A economia sempre foi um ponto forte de Modi desde quando era ministro-chefe do Gujarate, um estado com tradição mercantil que se tem destacado nos últimos anos pelo crescimento na casa dos dois dígitos (bem acima dos 7,2% da Índia em 2023, que até foi o mais alto entre as grandes economias). Foi, aliás, já no segundo mandato de Modi como primeiro-ministro que o PIB da Índia conseguiu passar o do Reino Unido, tornando-se a quinta maior economia do mundo. Para uma Índia que viu a colonização britânica deixar um rasto de pobreza identificável pelas estimativas histórica (passou de um quarto da riqueza global no início do século XVIII para 4% no momento da independência, em 1947) foi uma ultrapassagem cheia de simbolismo. Mas ser pró-negócios significa também estar próximo dos grandes empresários, e o BJP não se consegue livrar dessa fama, pelo menos com tantas dificuldades em fazê-lo como o Partido do Congresso tarda em deixar de ser visto como herdeiro de uma visão estatizante da economia.

A favor do BJP joga a redução da pobreza na última década, mesmo que haja ainda um longo caminho a percorrer para reduzir desigualdades, como sublinha Eugénio Viassa Monteiro, professor na AESE (Lisboa) e no IIM (Rothak): “O último Relatório da ONU dizia que 415 milhões de pessoas tinham saído da pobreza na Índia. A ONU destacou que é uma conquista notável da Índia. De acordo com o relatório, citado pelo jornal The Hindu, as pessoas multidimensionalmente pobres e carentes no indicador de nutrição na Índia diminuíram de 44,3% em 2005/2006 para 11,8% em 2019/2021, e a mortalidade infantil caiu igualmente.
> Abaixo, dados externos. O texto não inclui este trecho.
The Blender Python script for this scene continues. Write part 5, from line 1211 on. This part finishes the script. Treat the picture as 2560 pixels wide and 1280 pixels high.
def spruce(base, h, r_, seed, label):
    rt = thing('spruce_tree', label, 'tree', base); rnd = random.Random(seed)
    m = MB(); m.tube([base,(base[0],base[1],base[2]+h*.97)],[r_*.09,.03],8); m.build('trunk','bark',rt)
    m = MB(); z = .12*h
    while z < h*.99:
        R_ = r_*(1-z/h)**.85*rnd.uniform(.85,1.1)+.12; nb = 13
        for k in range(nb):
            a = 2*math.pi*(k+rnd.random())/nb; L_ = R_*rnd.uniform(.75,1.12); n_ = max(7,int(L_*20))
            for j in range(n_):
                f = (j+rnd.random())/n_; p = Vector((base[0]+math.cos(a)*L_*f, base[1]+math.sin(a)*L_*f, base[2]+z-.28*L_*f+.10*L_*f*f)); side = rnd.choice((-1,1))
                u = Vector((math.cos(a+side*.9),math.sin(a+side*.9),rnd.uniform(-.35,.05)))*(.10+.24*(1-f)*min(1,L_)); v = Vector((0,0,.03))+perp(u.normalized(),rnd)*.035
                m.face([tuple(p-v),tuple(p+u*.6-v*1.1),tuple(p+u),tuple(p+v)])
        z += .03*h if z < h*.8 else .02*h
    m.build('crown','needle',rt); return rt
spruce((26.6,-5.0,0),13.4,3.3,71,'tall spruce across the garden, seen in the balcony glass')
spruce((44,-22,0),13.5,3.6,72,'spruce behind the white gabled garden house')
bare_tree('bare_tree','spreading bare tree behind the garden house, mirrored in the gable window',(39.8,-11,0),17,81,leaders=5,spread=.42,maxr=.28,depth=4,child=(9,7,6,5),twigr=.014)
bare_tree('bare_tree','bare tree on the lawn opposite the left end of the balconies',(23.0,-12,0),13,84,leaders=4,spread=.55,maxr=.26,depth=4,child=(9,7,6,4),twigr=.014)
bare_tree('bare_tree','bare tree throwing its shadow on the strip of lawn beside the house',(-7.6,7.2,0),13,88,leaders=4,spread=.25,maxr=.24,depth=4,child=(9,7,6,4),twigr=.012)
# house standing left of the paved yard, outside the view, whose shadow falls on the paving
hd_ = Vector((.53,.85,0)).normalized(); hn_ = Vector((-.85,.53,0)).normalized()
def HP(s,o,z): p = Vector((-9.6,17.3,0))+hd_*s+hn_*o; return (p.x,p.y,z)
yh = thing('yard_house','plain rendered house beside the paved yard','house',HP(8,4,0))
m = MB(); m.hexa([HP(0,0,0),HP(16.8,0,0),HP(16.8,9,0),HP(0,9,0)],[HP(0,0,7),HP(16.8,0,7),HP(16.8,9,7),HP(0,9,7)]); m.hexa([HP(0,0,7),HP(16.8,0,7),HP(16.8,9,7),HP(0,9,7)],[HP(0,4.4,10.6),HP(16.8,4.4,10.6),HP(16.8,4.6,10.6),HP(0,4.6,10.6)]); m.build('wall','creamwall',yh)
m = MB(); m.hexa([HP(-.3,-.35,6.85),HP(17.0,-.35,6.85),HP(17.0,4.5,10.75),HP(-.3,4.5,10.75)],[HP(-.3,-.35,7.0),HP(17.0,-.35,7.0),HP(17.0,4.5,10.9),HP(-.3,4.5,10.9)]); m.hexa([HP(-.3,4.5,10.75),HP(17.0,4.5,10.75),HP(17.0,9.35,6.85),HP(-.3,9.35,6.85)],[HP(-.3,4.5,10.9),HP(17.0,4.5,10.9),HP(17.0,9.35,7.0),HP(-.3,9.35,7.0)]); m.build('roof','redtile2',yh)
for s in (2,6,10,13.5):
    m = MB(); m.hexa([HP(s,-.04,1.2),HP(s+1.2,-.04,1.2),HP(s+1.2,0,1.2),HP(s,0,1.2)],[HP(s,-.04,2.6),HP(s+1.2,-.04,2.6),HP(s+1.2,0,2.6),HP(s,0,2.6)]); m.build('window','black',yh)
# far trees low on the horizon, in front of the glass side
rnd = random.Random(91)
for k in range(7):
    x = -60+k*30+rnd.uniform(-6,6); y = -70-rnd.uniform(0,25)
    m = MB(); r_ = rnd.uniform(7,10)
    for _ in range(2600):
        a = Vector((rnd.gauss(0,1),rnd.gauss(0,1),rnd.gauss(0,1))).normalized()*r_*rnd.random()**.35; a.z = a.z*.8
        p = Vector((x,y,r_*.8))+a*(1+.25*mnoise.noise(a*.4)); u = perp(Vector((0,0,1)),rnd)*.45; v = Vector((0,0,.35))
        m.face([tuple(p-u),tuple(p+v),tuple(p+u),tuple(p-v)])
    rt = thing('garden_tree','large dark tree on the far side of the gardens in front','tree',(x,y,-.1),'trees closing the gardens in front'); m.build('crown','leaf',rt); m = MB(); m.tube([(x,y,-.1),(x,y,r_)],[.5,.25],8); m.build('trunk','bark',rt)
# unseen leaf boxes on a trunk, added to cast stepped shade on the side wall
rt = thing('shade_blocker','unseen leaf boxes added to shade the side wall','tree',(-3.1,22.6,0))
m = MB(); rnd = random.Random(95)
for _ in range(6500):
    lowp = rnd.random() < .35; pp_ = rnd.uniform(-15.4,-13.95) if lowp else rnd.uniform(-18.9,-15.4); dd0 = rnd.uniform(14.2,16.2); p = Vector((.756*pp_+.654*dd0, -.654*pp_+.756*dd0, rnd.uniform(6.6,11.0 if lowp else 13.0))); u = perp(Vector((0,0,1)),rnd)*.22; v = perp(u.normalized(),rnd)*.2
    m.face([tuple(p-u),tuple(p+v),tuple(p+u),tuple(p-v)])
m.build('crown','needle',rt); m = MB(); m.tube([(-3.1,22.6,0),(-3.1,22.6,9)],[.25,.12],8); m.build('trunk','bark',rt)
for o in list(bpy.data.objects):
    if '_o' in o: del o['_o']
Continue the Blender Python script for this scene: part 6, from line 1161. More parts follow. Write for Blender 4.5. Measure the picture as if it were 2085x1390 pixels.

Os pobres e privados de combustível para cozinhar caíram de 52,9% para 13,9% e os privados de saneamento caíram de 50,4% em 2005/2006 para 11,3% em 2019/2021, ainda segundo o relatório. No indicador de água potável, o percentual de pessoas multidimensionalmente pobres e carentes caiu de 16,4 para 2,7 no período, de eletricidade de 29% para 2,1% e de habitação de 44,9% para 13,6%.” Viassa Monteiro, também presidente da Associação de Amizade Portugal-Índia, acrescenta que “apesar de o país estar no bom caminho, a pobreza nas grandes cidades como Mumbai é visível e chocante, com centenas de pessoas a viverem na rua. Os bairros de lata ainda persistem nas grandes cidades e mesmo muitas casas de habitações de trabalhadores rurais são de muitíssima baixa qualidade. É um assunto que clama para a celeridade nas medidas na construção de casas de habitação económica em todo o país”. 

O duelo entre Gandhi e Modi tem uma outra frente importante além da economia, que tem que ver com a ideia de Índia. O país, com 1400 milhões de habitantes, tornou-se este ano o mais populoso do mundo, e a sua diversidade é enorme, tanto linguística como religiosa. O Partido do Congresso conseguiu reunir uma vasta aliança anti-BJP acenando com a preferência clara que os nacionalistas hindus dão tanto à religião hindu como, de certo modo, à língua hindi. É que, enquanto em 1947 Nehru e o Mahatma Gandhi, e hoje Rahul Gandhi também, defenderam uma Índia plural (ela que ainda hoje conta com 200 milhões de muçulmanos, 30 milhões de cristãos e 20 milhões de sikhs, fora outras comunidades), o BJP é o herdeiro de uma linha política que defende a hinduidade e considera que o Estado deve ter em conta o caráter hindu da maioria do povo. A nível internacional, a promoção da hinduidade tem gerado críticas a Modi, que desde muito jovem militou nas fações extremistas hindus, mas a nível interno até pode atrair mais votos do que aqueles que fará perder. Ideia de Índia será certamente, tal como a pobreza, tema quente nestas eleições na "maior democracia do mundo".